Turning to Bayside, one her publications was ‘Common Birds’, No. 1 in the remarkable Sandringham Environment Series published by Sandringham Council in the 1970s, 80s and 90s. She wrote it as a resident of Hampton and a member of the Council’s Flora, Fauna and Natural Environment Panel that later became the Natural Environment Advisory Group.

Another local publication was ‘A Thirteen-month Study of Birds in a Suburban Coastal Environment’ (Australian Bird Watcher, 1981) that compares the foreshore areas around Picnic Point and Love Street. It involved many local bird lovers and its recommendations are, to me, as relevant today as they were then.

Pauline returned to Bayside from her new home at Fairhaven to launch the study that eventually led to the publication of ‘Local Birds of Bayside’ (1995) which I helped to write with contributions from around 100 residents. Her preface to the booklet summarises the changes in the avifauna of Bayside with a concluding – and true – warning that “birds are one of the first indicators of environmental problems”. Unfortunately she could not contribute her own local records as most of her papers were lost in the Ash Wednesday fires of 16th February 1983.

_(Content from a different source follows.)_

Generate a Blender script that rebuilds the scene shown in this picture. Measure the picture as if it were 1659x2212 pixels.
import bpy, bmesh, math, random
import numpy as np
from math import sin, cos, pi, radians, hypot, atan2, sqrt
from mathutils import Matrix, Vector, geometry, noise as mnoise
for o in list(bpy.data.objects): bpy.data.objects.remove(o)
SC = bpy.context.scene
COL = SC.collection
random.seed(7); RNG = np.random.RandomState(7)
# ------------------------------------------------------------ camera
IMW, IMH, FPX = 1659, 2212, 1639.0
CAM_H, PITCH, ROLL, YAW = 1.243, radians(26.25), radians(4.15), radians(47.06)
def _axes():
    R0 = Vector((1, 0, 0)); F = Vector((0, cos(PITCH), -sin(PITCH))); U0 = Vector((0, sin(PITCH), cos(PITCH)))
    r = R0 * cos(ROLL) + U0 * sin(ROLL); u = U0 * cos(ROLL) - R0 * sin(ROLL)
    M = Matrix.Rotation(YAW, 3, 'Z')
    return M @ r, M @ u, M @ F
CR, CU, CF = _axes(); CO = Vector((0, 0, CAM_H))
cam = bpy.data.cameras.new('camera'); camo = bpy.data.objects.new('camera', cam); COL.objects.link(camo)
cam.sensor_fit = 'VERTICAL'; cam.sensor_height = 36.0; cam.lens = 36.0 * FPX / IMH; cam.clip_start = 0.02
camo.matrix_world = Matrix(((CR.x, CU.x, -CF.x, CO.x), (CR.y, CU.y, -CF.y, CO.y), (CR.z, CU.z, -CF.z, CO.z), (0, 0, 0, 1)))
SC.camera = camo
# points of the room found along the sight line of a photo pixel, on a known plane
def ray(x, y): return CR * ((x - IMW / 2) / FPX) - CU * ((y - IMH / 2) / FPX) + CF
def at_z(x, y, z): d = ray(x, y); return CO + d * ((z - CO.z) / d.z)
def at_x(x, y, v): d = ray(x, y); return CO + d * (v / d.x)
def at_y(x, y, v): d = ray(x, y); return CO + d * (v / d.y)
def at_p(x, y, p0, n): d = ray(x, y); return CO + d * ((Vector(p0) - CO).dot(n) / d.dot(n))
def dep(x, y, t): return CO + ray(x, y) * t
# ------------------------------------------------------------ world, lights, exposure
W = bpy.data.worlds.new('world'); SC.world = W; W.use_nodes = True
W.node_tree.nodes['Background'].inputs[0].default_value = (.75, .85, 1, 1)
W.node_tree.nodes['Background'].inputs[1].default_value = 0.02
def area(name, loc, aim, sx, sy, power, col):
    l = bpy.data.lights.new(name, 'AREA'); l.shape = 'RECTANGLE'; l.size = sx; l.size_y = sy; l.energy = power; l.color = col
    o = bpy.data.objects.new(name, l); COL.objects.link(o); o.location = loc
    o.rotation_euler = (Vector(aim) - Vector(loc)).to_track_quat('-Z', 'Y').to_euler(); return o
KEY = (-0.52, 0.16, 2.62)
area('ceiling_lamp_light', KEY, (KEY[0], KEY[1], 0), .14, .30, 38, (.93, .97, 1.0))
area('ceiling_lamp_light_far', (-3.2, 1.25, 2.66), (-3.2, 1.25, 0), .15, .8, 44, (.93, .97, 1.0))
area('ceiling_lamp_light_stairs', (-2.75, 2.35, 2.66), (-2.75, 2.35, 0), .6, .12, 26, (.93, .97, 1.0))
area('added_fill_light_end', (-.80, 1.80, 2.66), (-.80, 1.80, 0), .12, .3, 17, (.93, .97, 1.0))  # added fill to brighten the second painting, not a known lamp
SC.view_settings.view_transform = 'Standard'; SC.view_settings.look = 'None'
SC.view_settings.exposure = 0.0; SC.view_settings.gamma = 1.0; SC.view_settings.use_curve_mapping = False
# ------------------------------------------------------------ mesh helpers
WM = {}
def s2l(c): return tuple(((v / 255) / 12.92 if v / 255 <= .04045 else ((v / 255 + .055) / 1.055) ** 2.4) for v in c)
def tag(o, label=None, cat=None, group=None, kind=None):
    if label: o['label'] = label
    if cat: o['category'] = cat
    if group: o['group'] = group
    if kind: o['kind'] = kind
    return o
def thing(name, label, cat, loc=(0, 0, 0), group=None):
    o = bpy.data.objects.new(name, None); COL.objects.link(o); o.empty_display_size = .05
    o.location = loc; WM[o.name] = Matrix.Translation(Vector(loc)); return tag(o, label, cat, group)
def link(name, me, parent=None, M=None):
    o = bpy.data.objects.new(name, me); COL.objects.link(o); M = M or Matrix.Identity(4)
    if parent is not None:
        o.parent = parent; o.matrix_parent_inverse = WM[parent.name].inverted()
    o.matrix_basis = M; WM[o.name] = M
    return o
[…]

I owe her a debt of gratitude for her help in editing ‘Local Birds’ and for the pleasure of her company at her and Arthur’s home, where she showed me the yet unpublished Japanese edition of ‘Penguins of the World’ and took me to see my first Rufous Bristlebirds in a friend’s garden and by the Airey’s Inlet lighthouse.

It was a brief meeting with a marvellous woman and I treasure the memory.